The U.S. territory of Puerto Rico imposes an excise tax on the gross intercompany purchase price of goods and services from our manufacturing site in Puerto Rico. The rate of 4% is effective through December 31, 2027. We account for the excise tax as a manufacturing cost that is capitalized in inventory and expensed in cost of sales when the related products are sold. For U.S. income tax purposes, the excise tax results in foreign tax credits that are generally recognized in our provision for income taxes when the excise tax is incurred.
Income taxes paid during the years ended December 31, 2020, 2019 and 2018, were $1.4 billion, $1.9 billion and $1.9 billion, respectively.
One or more of our legal entities file income tax returns in the U.S. federal jurisdiction, various U.S. state jurisdictions and certain foreign jurisdictions. Our income tax returns are routinely examined by tax authorities in those jurisdictions. Significant disputes may arise with tax authorities involving issues regarding the timing and amount of deductions, the use of tax credits and allocations of income and expenses among various tax jurisdictions because of differing interpretations of tax laws, regulations and relevant facts. In 2017, we received a Revenue Agent Report (RAR) and a modified RAR from the Internal Revenue Service (IRS) for the years 2010, 2011 and 2012 proposing significant adjustments that primarily relate to the allocation of profits between certain of our entities in the United States and the U.S. territory of Puerto Rico. We disagree with the proposed adjustments and calculations and have been pursuing resolution with the IRS administrative appeals office. However, we have been unable to reach resolution at the administrative appeals level, and we anticipate that we will receive a Notice of Deficiency, which we would expect to vigorously contest through the judicial process. In addition, in 2020, we received an RAR and a modified RAR from the IRS for the years 2013, 2014 and 2015 also proposing significant adjustments that primarily relate to the allocation of profits between certain of our entities in the United States and the U.S. territory of Puerto Rico similar to those proposed for the years 2010, 2011 and 2012. We disagree with the 2013, 2014 and 2015 proposed adjustments and calculations and are pursuing resolution with the IRS administrative appeals office. The IRS audit for years 2016, 2017 and 2018 is expected to start in the near term. We are also currently under examination by a number of other state and foreign tax jurisdictions.

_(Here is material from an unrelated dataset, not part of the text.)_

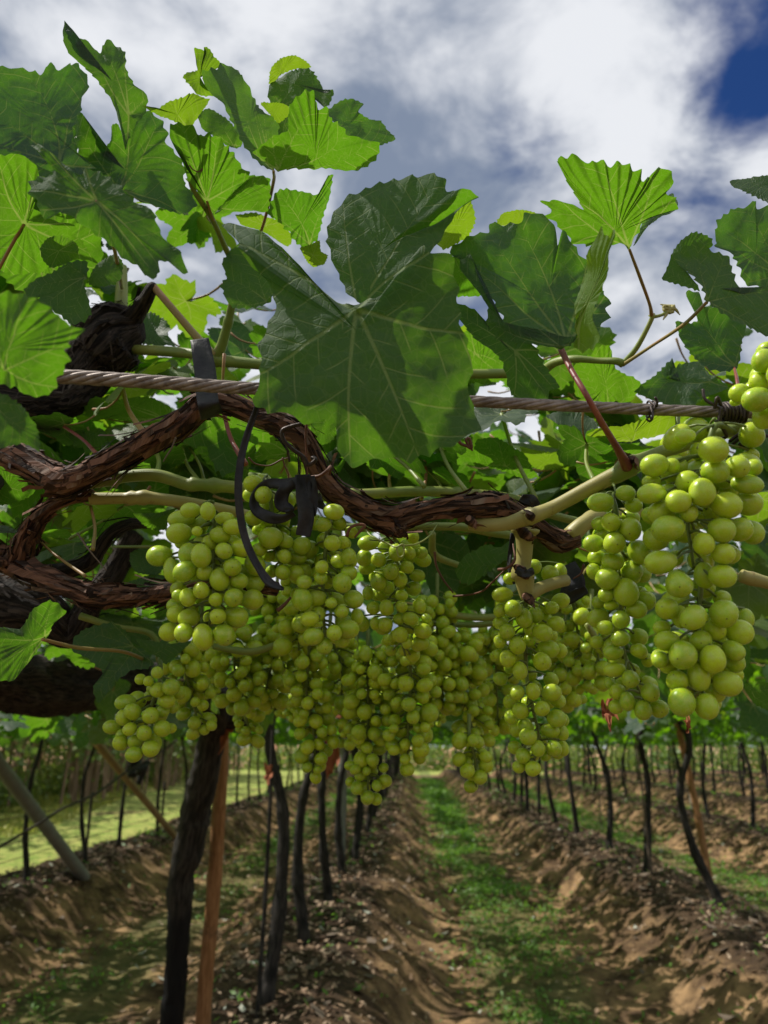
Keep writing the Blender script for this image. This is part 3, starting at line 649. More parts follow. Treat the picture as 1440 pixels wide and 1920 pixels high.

Final resolution of these complex matters is not likely within the next 12 months. We believe our accrual for income tax liabilities is appropriate based on past experience, interpretations of tax law, application of the tax law to our facts and judgments about potential actions by tax authorities; however, due to the complexity of the provision for income taxes and uncertain resolution of these matters, the ultimate outcome of any tax matters may result in payments substantially greater than amounts accrued and could have a material adverse impact on our consolidated financial statements.
We are no longer subject to U.S. federal income tax examinations for years ended on or before December 31, 2009.